- **YOUR INSTRUCTIONS**:
Copy each line in which the string "scene" occurs.

━━━━━ INFORMATION PROVIDED

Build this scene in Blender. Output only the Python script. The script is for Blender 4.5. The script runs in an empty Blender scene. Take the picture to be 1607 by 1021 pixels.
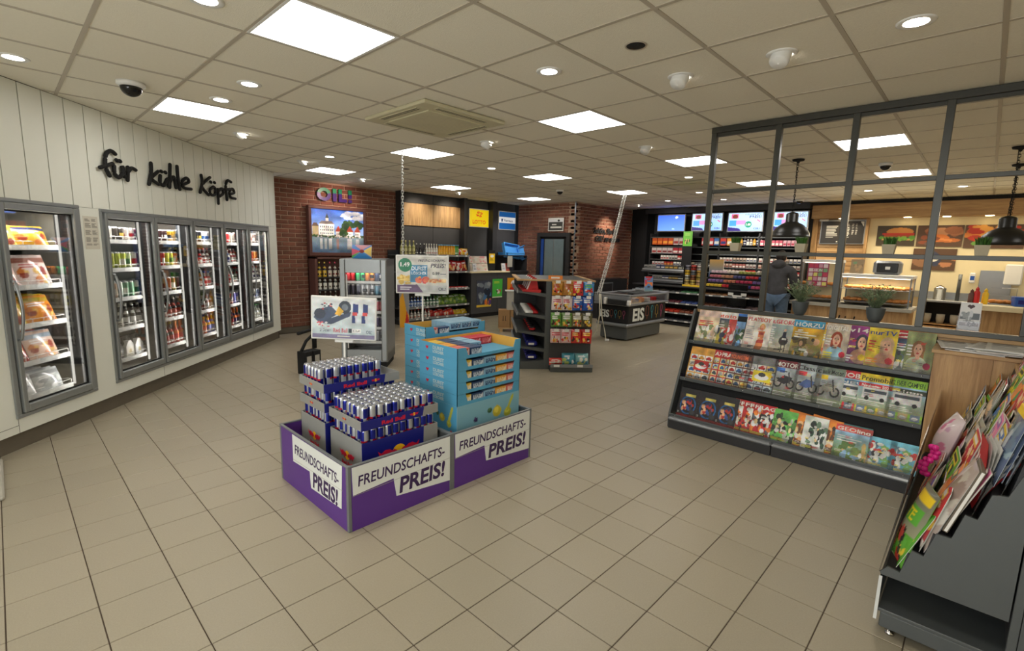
import bpy, math, random
import numpy as np
from mathutils import Vector, Matrix
random.seed(7)
PI = math.pi
COL = bpy.context.scene.collection
SC = bpy.context.scene
# ---------------------------------------------------------------- camera, world, exposure
H = 1.674
HC = 2.871
cam = bpy.data.cameras.new('camera'); cam.sensor_width = 36; cam.lens = 772.87 / 1607 * 36; cam.clip_start = 0.05; cam.clip_end = 60
camo = bpy.data.objects.new('camera', cam); COL.objects.link(camo)
_r = Vector((0.69312366, -0.72039519, 0.02470538)); _u = Vector((0.0929291, 0.12329415, 0.98800948)); _f = Vector((0.71480331, 0.6825169, -0.15240377))
camo.matrix_world = Matrix(((_r[0], _u[0], -_f[0], 0), (_r[1], _u[1], -_f[1], 0), (_r[2], _u[2], -_f[2], H), (0, 0, 0, 1)))
SC.camera = camo
SC.view_settings.view_transform = 'Standard'; SC.view_settings.look = 'None'; SC.view_settings.gamma = 1
SC.view_settings.use_curve_mapping = False
SC.view_settings.exposure = EXPOSURE = 0.58
PANEL_E = 6.5
w = bpy.data.worlds.new('world'); SC.world = w; w.use_nodes = True
w.node_tree.nodes['Background'].inputs[0].default_value = (0.75, 0.85, 1, 1); w.node_tree.nodes['Background'].inputs[1].default_value = 0.6
SC.cycles.max_bounces = 8; SC.cycles.diffuse_bounces = 4; SC.cycles.transparent_max_bounces = 12; SC.cycles.use_denoising = True
# daylight that enters through the entrance windows behind the camera
def area(name, loc, rot, sx, sy, power, col=(1, 1, 1)):
    l = bpy.data.lights.new(name, 'AREA'); l.shape = 'RECTANGLE'; l.size = sx; l.size_y = sy; l.energy = power; l.color = col
    o = bpy.data.objects.new(name, l); COL.objects.link(o); o.location = loc; o.rotation_euler = rot; return o
area('window_daylight', (-2.9, 0.6, 1.5), (0, math.radians(-90), 0), 2.2, 3.0, 75, (0.95, 0.97, 1.0))

# ---------------------------------------------------------------- materials
def s2l(c):
    c = c / 255.0
    return c / 12.92 if c <= 0.04045 else ((c + 0.055) / 1.055) ** 2.4
def rgb(c): return (s2l(c[0]), s2l(c[1]), s2l(c[2]), 1)
def mat(name, c, rough=0.5, metal=0.0, var=0.06, scale=9.0, bump=0.0, bscale=200.0, stretch=None, emit=0, objvar=0.0, coat=0):
    m = bpy.data.materials.new(name); m.use_nodes = True; nt = m.node_tree; N = nt.nodes; L = nt.links
    b = N['Principled BSDF']; b.inputs['Roughness'].default_value = rough; b.inputs['Metallic'].default_value = metal
    b.inputs['Coat Weight'].default_value = coat
    tc = N.new('ShaderNodeTexCoord'); no = N.new('ShaderNodeTexNoise'); no.inputs['Scale'].default_value = scale; no.inputs['Detail'].default_value = 5
    src = tc.outputs['Object']
    if stretch:
        mp = N.new('ShaderNodeMapping'); mp.inputs['Scale'].default_value = stretch; L.new(src, mp.inputs[0]); src = mp.outputs[0]
    L.new(src, no.inputs['Vector'])
    hsv = N.new('ShaderNodeHueSaturation'); hsv.inputs['Color'].default_value = rgb(c)
    mr = N.new('ShaderNodeMapRange'); mr.inputs[1].default_value = 0.3; mr.inputs[2].default_value = 0.7; mr.inputs[3].default_value = 1 - var; mr.inputs[4].default_value = 1 + var
    L.new(no.outputs['Fac'], mr.inputs[0])
    val = mr.outputs[0]
    if objvar:
        oi = N.new('ShaderNodeObjectInfo'); m2 = N.new('ShaderNodeMapRange'); m2.inputs[3].default_value = 1 - objvar; m2.inputs[4].default_value = 1 + objvar
        L.new(oi.outputs['Random'], m2.inputs[0]); mu = N.new('ShaderNodeMath'); mu.operation = 'MULTIPLY'
        L.new(val, mu.inputs[0]); L.new(m2.outputs[0], mu.inputs[1]); val = mu.outputs[0]
    L.new(val, hsv.inputs['Value']); L.new(hsv.outputs[0], b.inputs['Base Color'])
    if bump:
        n2 = N.new('ShaderNodeTexNoise'); n2.inputs['Scale'].default_value = bscale; n2.inputs['Detail'].default_value = 3; L.new(tc.outputs['Object'], n2.inputs['Vector'])
        bp = N.new('ShaderNodeBump'); bp.inputs['Strength'].default_value = bump; bp.inputs['Distance'].default_value = 0.004; L.new(n2.outputs['Fac'], bp.inputs['Height']); L.new(bp.outputs[0], b.inputs['Normal'])
    if emit:
        b.inputs['Emission Color'].default_value = rgb(c); b.inputs['Emission Strength'].default_value = emit
    return m
def print_mat(name, rough=0.4, metal=0.0, coat=0.0, emit=0):
    m = bpy.data.materials.new(name); m.use_nodes = True; nt = m.node_tree; b = nt.nodes['Principled BSDF']
    a = nt.nodes.new('ShaderNodeAttribute'); a.attribute_name = 'Col'
    nt.links.new(a.outputs['Color'], b.inputs['Base Color']); b.inputs['Roughness'].default_value = rough; b.inputs['Metallic'].default_value = metal; b.inputs['Coat Weight'].default_value = coat
    if emit:
        nt.links.new(a.outputs['Color'], b.inputs['Emission Color']); b.inputs['Emission Strength'].default_value = emit
    return m
def wood_mat(name, c1, c2, axis='z', scale=1.0, rough=0.5, grain=1.0):
    m = bpy.data.materials.new(name); m.use_nodes = True; nt = m.node_tree; N = nt.nodes; L = nt.links; b = N['Principled BSDF']; b.inputs['Roughness'].default_value = rough
    tc = N.new('ShaderNodeTexCoord'); mp = N.new('ShaderNodeMapping')
    st = {'z': (9, 9, 0.7), 'x': (0.7, 9, 9), 'y': (9, 0.7, 9)}[axis]; mp.inputs['Scale'].default_value = tuple(v * scale for v in st)
    n1 = N.new('ShaderNodeTexNoise'); n1.inputs['Scale'].default_value = 2.2; n1.inputs['Detail'].default_value = 8; n1.inputs['Distortion'].default_value = 0.6
    n2 = N.new('ShaderNodeTexNoise'); n2.inputs['Scale'].default_value = 14; n2.inputs['Detail'].default_value = 4
    mx = N.new('ShaderNodeMath'); mx.operation = 'MULTIPLY_ADD'; mx.inputs[1].default_value = 0.35 * grain
    L.new(tc.outputs['Object'], mp.inputs[0]); L.new(mp.outputs[0], n1.inputs['Vector']); L.new(mp.outputs[0], n2.inputs['Vector'])
    L.new(n2.outputs['Fac'], mx.inputs[0]); L.new(n1.outputs['Fac'], mx.inputs[2])
    cr = N.new('ShaderNodeValToRGB'); cr.color_ramp.elements[0].position = 0.42; cr.color_ramp.elements[1].position = 0.85
    cr.color_ramp.elements[0].color = rgb(c2); cr.color_ramp.elements[1].color = rgb(c1); L.new(mx.outputs[0], cr.inputs[0]); L.new(cr.outputs[0], b.inputs['Base Color'])
    return m
def glass_mat(name, tint=(255, 255, 255), refl=1.0, rough=0.02):
    m = bpy.data.materials.new(name); m.use_nodes = True; nt = m.node_tree; N = nt.nodes; L = nt.links; N.remove(N['Principled BSDF'])
    t = N.new('ShaderNodeBsdfTransparent'); t.inputs[0].default_value = rgb(tint); g = N.new('ShaderNodeBsdfGlossy'); g.inputs['Roughness'].default_value = rough
    fr = N.new('ShaderNodeFresnel'); fr.inputs[0].default_value = 1.35; mu = N.new('ShaderNodeMath'); mu.operation = 'MULTIPLY'; mu.inputs[1].default_value = refl
    mx = N.new('ShaderNodeMixShader'); L.new(fr.outputs[0], mu.inputs[0]); L.new(mu.outputs[0], mx.inputs[0]); L.new(t.outputs[0], mx.inputs[1]); L.new(g.outputs[0], mx.inputs[2])
    L.new(mx.outputs[0], N['Material Output'].inputs[0]); return m
def emit_mat(name, c, s):
    m = bpy.data.materials.new(name); m.use_nodes = True; N = m.node_tree.nodes; N.remove(N['Principled BSDF'])
    e = N.new('ShaderNodeEmission'); e.inputs[0].default_value = rgb(c); e.inputs[1].default_value = s; m.node_tree.links.new(e.outputs[0], N['Material Output'].inputs[0]); return m

M = {}
M['floor_tile'] = mat('floor_tile', (159, 150, 130), 0.3, var=0.05, scale=140, bump=0.2, bscale=260, objvar=0.035)
M['grout'] = mat('grout', (84, 72, 60), 0.9)
M['ceil_tile'] = mat('ceiling_tile', (236, 231, 214), 0.9, var=0.02, scale=60, bump=0.5, bscale=150, objvar=0.012)
M['ceil_grid'] = mat('ceiling_grid', (186, 177, 160), 0.6, var=0.02)
M['white_wall'] = mat('white_wall_panel', (234, 236, 226), 0.45, var=0.015, scale=2)
M['wall_gap'] = mat('panel_joint', (34, 32, 30), 0.9)
M['plinth'] = mat('plinth', (104, 96, 82), 0.6)
M['brick'] = mat('brick', (122, 76, 58), 0.85, var=0.2, scale=14, bump=0.8, bscale=60, objvar=0.22)
M['mortar'] = mat('mortar', (176, 148, 126), 0.95, var=0.1, scale=10, bump=0.4, bscale=80)
M['dark'] = mat('anthracite_panel', (66, 66, 68), 0.55, var=0.04)
M['dark2'] = mat('dark_grey_panel', (46, 46, 48), 0.5, var=0.04)
M['black'] = mat('black', (11, 11, 12), 0.75, var=0.05)
M['black_gloss'] = mat('black_gloss', (16, 16, 17), 0.15)
M['steel_dark'] = mat('dark_painted_steel', (64, 64, 58), 0.35, 0.3, var=0.03)
M['rack'] = mat('rack_grey', (84, 88, 88), 0.38, 0.15, var=0.03)
M['rack_lt'] = mat('rack_light_grey', (140, 143, 146), 0.35, 0.3, var=0.03)
M['alu'] = mat('aluminium', (150, 153, 154), 0.33, 0.75, var=0.03)
M['alu_frame'] = mat('grey_door_frame', (148, 152, 152), 0.35, 0.45, var=0.03)
M['chrome'] = mat('chrome', (200, 200, 200), 0.12, 1.0, var=0.0)
M['lamp_black'] = mat('lamp_black', (24, 24, 22), 0.35)
M['white'] = mat('white_plastic', (232, 232, 228), 0.4, var=0.01)
M['paper'] = mat('paper', (230, 228, 222), 0.7, var=0.02)
M['cream'] = mat('cream_wall', (236, 222, 182), 0.6, var=0.02)
M['inner'] = mat('cooler_interior', (150, 148, 138), 0.5)
M['inner_dk'] = mat('cooler_interior_dark', (66, 66, 64), 0.5)
M['purple'] = mat('purple_print', (92, 50, 140), 0.42, var=0.02)
M['purple_txt'] = mat('dark_purple_lettering', (58, 34, 84), 0.5)
M['label_white'] = mat('white_print', (232, 236, 232), 0.45, var=0.01)
M['profile'] = mat('grey_corner_profile', (122, 126, 128), 0.4, 0.3)
M['tan'] = mat('cardboard', (158, 122, 80), 0.85, var=0.06, scale=20)
M['grey_bin'] = mat('grey_carton', (176, 172, 160), 0.7)
M['blue_crate'] = mat('blue_plastic', (84, 164, 236), 0.35)
M['rb_grey'] = mat('silver_grey_board', (150, 150, 146), 0.5, var=0.02)
M['rb_blue'] = mat('deep_blue_board', (24, 30, 122), 0.4, var=0.02)
M['rb_red'] = mat('red_print', (206, 28, 60), 0.4)
M['rb_yel'] = mat('yellow_print', (250, 190, 30), 0.4)
M['dl_blue'] = mat('light_blue_board', (84, 160, 196), 0.55, var=0.02)
M['dl_edge'] = mat('orange_board_inside', (226, 168, 70), 0.7)
M['red'] = mat('red', (196, 34, 36), 0.45)
M['orange'] = mat('orange', (226, 130, 40), 0.5)
M['yellow'] = mat('yellow', (236, 196, 40), 0.5)
M['green'] = mat('green', (60, 150, 70), 0.5)
M['blue'] = mat('blue', (40, 84, 170), 0.45)
M['logo_green'] = mat('logo_green', (20, 130, 84), 0.35); M['logo_purple'] = mat('logo_purple', (58, 26, 110), 0.35)
M['lid'] = mat('can_lid', (196, 196, 196), 0.25, 0.85, var=0.0)
M['glass'] = glass_mat('clear_glass', refl=0.55); M['glass_dk'] = glass_mat('tinted_glass', (150, 165, 165), 1.0)
M['film'] = glass_mat('clear_film', (235, 235, 235), 1.6, 0.12)
M['print'] = print_mat('printed_paper', 0.45); M['gloss'] = print_mat('printed_film', 0.22, coat=0.4); M['metal_print'] = print_mat('printed_can', 0.28, 0.55)
M['screen'] = print_mat('lit_screen', 0.3, emit=1.0); M['screen'].node_tree.nodes['Principled BSDF'].inputs['Base Color'].default_value = (0, 0, 0, 1)
M['bottle'] = print_mat('bottle_glass', 0.12, coat=0.6)
M['oak_z'] = wood_mat('oak_vertical', (196, 158, 108), (150, 112, 70), 'z'); M['oak_y'] = wood_mat('oak_length', (202, 166, 116), (160, 122, 80), 'y'); M['oak_x'] = wood_mat('oak_crossways', (202, 166, 116), (160, 122, 80), 'x')
M['oak_panel'] = wood_mat('oak_panel', (198, 162, 112), (146, 110, 72), 'z', 1.3)
M['brown'] = mat('brown_frame', (96, 60, 52), 0.5)
M['panel_light'] = emit_mat('light_panel', (255, 251, 244), PANEL_E); M['spot_light'] = emit_mat('spot_bulb', (255, 246, 230), 12); M['led'] = emit_mat('led_strip', (255, 252, 240), .8)
M['warm_light'] = emit_mat('warm_bulb', (255, 226, 170), 12)
M['skin'] = mat('skin', (196, 140, 110), 0.6); M['hoodie'] = mat('grey_fleece', (74, 74, 78), 0.95, var=0.15, scale=12, bump=0.6, bscale=300); M['denim'] = mat('denim', (84, 104, 128), 0.9, var=0.12, scale=20); M['hair'] = mat('dark_hair', (34, 26, 22), 0.7)
M['leaf'] = mat('leaf', (138, 156, 118), 0.7, var=0.25, scale=30); M['leaf2'] = mat('grass_leaf', (70, 116, 44), 0.6, var=0.25, scale=30); M['pot'] = mat('grey_pot', (76, 82, 84), 0.5); M['pot2'] = mat('beige_pot', (188, 178, 152), 0.6)
M['bread'] = mat('bread_crust', (196, 128, 62), 0.7, var=0.2, scale=25, objvar=0.15)
M['rubber'] = mat('rubber', (28, 28, 28), 0.7); M['cord'] = mat('cream_cord', (214, 208, 188), 0.5)
M['chalk'] = mat('board_black', (38, 38, 38), 0.6); M['rail_clear'] = mat('price_rail', (214, 216, 214), 0.3)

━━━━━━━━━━

- **WRITTEN ANSWER**:
Build this scene in Blender. Output only the Python script. The script is for Blender 4.5. The script runs in an empty Blender scene. Take the picture to be 1607 by 1021 pixels.
COL = bpy.context.scene.collection
SC = bpy.context.scene